With such senses to guide him, to tell him of your every step as you go blundering through the night, no wonder that a wild animal grows serenely confident. Even the black bear, more timid than deer or moose, sheds something of his aloofness when night falls and his nose or ears become as penetrating searchlights. Ordinarily a bear avoids you; should you meet him accidentally his every action says, “I do desire that we may be better strangers.” But if you enter his territory without disturbing him, he will sometimes let curiosity get the better of discretion, and draw near to question you in the friendly darkness.
Once on a canoe journey I found myself breaking all rules of travel by making a belated camp, having passed the sunset hour and crossed a large lake in order to sleep at an old camp ground of mine, a lovely spot, endeared by happy memories. The night was chill, the moon shining full and clear, when I arrived at the familiar place and searched it all over, as a man always searches a place where he once camped, looking for something that he never finds, that he does not even name. Then I repaired my old “Commoosie,” made a fragrant bed of fir boughs, and was thinking of supper when, on the farther side of a bay, two bull-moose started a rumpus, grunting, smashing brush, clanging their antlers like metal blades as they charged each other savagely; all this to win the favor of a mate that cared nothing for either of them.
Silently I paddled over in my canoe, ran close to the fighting brutes, and watched till one drove the other out of hearing.
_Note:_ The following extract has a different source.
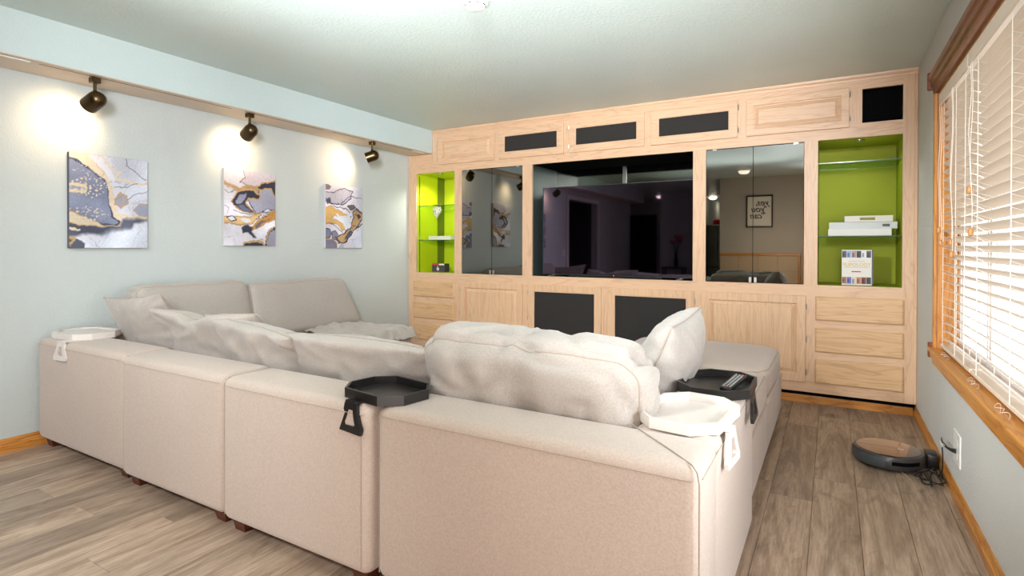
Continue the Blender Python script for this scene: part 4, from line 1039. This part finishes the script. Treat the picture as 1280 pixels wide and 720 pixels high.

When I returned it was over-late for cooking; so I supped of pilot-bread with dried fruit, and turned in to sleep without lighting a fire. The splash of a feeding trout in the shallows and the wild call of a bear, hey’-oo! like a person lost or demented, were the last sounds I heard.
A man in the open sleeps lightly, in some subconscious way keeping track of what goes on around him. Suddenly, as if someone had touched me, I was broad awake with every sense alert. Behind the great log which lay as a threshold across the open front of the “Commoosie” something moved; a shadow rose up, and there, sharply defined in the moonlight, stood a huge bear. His forepaws rested lightly on the log; his head was raised, his whole body drawn to its utmost tension. Eyes, ears, nose, every sense and fiber of him seemed to question the sleeper with intense wonder.
When you surprise a brute like that, or especially when he surprises you, the rule is to freeze in your tracks; but you need not memorize it, since instinct will attend to the matter perfectly if you follow it without question. If you must move before he does, ignore the animal; turn half away (never move directly toward or from him) and walk quietly off at a tangent, as if going about your own affairs. But here the bear had me wholly at a disadvantage. Except to start fair upright, any move was impossible under the blankets, and a sudden motion would certainly throw the brute into a panic; in which event he might bolt away or bolt into the “Commoosie.” You can never be sure what a startled animal will do at close quarters. So I lay still, following an instinctive rather than a rational decision.
Presently the bear glided away, but falteringly, and I knew that he was not satisfied. Without a sound I reached for my heavy revolver, gripped it, and lay as I was before. Very soon the bear’s head reappeared; like a shadow his bulk moved across the opening, and again he raised himself on the threshold for a look. He probably smelled me, as I certainly smelled him, rank and doggy; but a sleeping man gives off very little scent (of a non-alarming kind, I think), and Mooween’s inquisitiveness had made a bold beast out of a timid one. He had a fine autumn coat; the short velvety fur rippled or gleamed as the moonlight touched it, giving to its lustrous black an apparent fringe of frosty white, like the pelt of a silver fox.